= Given problem =
Look through the material below. Copy each line that contains the string "jacket".

= Data segment =
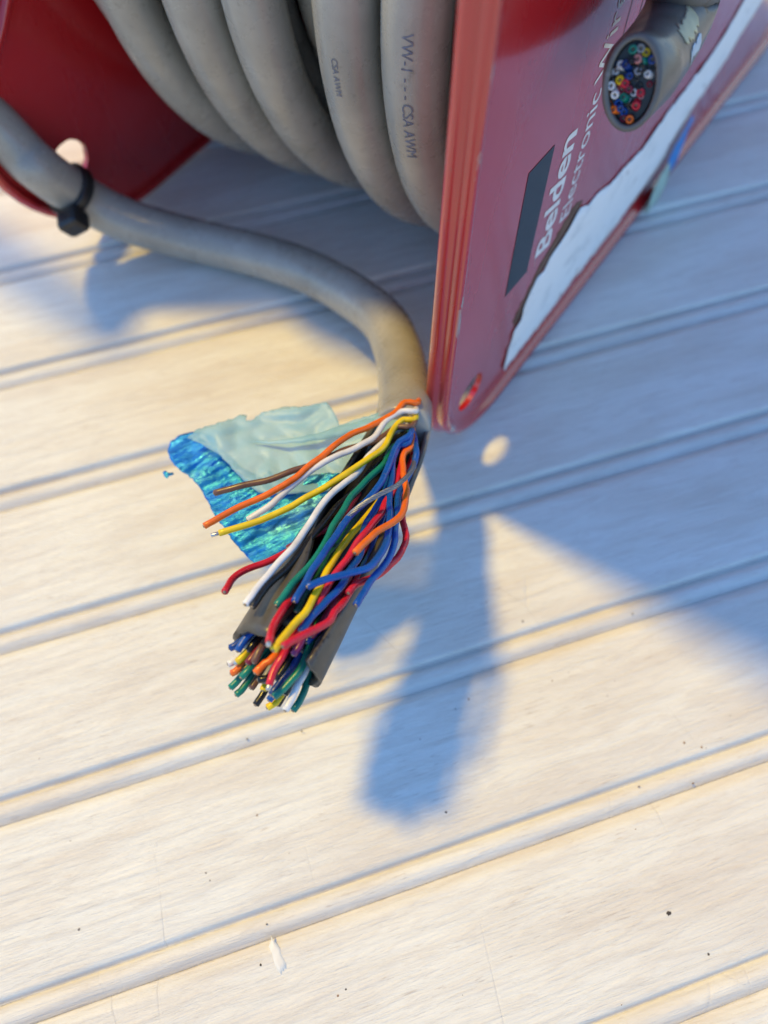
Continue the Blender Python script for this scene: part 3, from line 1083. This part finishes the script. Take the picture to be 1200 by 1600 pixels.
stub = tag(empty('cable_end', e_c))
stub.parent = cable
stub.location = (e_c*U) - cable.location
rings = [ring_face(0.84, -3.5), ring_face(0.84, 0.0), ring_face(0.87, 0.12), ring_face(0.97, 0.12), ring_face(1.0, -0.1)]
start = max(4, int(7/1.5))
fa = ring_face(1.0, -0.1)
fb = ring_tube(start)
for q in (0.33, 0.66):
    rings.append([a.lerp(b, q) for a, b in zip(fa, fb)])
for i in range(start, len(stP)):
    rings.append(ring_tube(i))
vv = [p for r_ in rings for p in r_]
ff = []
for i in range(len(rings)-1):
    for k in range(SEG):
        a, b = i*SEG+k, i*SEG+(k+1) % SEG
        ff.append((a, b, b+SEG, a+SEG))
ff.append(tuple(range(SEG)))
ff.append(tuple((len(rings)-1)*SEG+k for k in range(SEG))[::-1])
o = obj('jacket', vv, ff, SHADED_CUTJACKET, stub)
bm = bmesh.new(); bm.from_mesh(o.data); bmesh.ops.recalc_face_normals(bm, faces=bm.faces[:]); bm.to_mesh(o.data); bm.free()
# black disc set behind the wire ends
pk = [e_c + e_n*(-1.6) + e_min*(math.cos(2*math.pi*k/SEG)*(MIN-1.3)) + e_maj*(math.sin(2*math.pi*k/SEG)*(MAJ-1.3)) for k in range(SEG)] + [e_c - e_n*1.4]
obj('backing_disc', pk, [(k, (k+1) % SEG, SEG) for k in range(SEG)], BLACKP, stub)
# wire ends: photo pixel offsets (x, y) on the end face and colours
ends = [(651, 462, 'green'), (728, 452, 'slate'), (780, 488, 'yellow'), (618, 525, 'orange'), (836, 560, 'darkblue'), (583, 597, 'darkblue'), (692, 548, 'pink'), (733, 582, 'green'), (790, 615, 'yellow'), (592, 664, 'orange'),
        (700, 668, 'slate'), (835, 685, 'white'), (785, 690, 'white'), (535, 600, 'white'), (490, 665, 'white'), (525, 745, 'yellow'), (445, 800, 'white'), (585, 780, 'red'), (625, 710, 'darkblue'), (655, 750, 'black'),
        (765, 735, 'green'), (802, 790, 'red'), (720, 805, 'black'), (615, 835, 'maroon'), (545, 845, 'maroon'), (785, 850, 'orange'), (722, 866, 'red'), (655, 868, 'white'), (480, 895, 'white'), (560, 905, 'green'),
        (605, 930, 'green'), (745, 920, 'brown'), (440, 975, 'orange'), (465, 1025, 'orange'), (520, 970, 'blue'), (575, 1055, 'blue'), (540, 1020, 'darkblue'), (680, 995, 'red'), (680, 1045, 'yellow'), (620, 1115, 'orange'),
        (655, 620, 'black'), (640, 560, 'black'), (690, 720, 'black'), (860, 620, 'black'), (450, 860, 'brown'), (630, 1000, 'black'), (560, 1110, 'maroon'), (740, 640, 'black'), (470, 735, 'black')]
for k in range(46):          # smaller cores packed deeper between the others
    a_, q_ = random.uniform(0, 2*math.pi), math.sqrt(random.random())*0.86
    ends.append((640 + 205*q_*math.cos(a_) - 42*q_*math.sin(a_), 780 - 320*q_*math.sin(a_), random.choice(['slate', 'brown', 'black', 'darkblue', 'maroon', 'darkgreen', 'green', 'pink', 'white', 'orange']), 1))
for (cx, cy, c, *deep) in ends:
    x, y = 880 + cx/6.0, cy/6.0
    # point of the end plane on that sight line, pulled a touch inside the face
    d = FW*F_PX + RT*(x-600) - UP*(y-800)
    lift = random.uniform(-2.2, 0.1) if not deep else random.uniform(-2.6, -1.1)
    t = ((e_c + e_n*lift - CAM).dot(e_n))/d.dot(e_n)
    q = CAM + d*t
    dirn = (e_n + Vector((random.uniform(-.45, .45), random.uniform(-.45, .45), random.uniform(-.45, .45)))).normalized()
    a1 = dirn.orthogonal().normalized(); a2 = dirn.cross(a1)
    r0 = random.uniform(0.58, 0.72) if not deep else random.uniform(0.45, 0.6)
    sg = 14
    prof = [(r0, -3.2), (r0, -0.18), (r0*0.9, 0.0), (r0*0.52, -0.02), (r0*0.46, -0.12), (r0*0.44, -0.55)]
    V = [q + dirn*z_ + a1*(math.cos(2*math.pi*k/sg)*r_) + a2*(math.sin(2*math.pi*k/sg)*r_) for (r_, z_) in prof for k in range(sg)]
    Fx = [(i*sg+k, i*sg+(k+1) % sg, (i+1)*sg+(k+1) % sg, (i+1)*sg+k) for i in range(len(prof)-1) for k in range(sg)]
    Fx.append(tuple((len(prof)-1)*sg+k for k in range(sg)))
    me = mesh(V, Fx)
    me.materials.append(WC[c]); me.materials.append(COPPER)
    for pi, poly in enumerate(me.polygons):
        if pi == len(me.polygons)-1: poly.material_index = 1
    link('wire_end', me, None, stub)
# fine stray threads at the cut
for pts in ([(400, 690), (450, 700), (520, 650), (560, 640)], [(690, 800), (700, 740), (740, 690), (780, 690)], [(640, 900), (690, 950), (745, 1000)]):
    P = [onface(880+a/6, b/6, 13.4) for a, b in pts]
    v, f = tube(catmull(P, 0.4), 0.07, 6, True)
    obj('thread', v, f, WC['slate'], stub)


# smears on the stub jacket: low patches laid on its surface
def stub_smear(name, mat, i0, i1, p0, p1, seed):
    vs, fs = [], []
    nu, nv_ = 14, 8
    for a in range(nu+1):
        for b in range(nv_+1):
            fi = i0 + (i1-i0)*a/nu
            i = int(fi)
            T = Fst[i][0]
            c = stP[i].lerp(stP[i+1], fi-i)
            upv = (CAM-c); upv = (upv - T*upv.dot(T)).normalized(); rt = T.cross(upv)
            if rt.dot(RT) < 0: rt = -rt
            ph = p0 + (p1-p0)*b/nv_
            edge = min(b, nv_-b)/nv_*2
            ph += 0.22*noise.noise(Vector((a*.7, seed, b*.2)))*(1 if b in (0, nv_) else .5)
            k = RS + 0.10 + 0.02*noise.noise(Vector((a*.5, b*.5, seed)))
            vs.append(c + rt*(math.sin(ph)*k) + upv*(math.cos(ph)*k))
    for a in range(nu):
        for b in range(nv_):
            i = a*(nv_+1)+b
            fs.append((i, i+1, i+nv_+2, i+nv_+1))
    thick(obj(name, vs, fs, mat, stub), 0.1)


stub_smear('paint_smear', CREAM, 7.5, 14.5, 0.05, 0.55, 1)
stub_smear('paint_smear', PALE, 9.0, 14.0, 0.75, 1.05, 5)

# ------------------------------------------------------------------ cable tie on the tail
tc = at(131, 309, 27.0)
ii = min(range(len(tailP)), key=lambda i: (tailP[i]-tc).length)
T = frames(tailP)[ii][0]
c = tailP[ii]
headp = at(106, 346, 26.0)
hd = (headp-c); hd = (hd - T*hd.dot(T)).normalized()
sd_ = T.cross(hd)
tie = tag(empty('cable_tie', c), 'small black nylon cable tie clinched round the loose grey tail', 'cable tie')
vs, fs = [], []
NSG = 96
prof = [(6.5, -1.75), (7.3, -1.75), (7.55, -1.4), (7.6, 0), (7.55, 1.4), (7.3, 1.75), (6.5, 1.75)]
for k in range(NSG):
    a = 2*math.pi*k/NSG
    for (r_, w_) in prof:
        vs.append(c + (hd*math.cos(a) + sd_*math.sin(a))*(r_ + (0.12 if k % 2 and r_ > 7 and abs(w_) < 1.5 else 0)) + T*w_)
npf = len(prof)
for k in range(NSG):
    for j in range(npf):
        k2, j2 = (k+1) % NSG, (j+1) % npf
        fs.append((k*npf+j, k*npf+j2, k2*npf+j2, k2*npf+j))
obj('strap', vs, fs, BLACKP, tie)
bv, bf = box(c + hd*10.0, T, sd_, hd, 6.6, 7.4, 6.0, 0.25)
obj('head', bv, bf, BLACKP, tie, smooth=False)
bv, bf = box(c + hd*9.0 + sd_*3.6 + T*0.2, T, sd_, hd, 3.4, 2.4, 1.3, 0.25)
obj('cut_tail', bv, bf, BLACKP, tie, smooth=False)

= Exercise result =
o = obj('jacket', vv, ff, SHADED_CUTJACKET, stub)
# smears on the stub jacket: low patches laid on its surface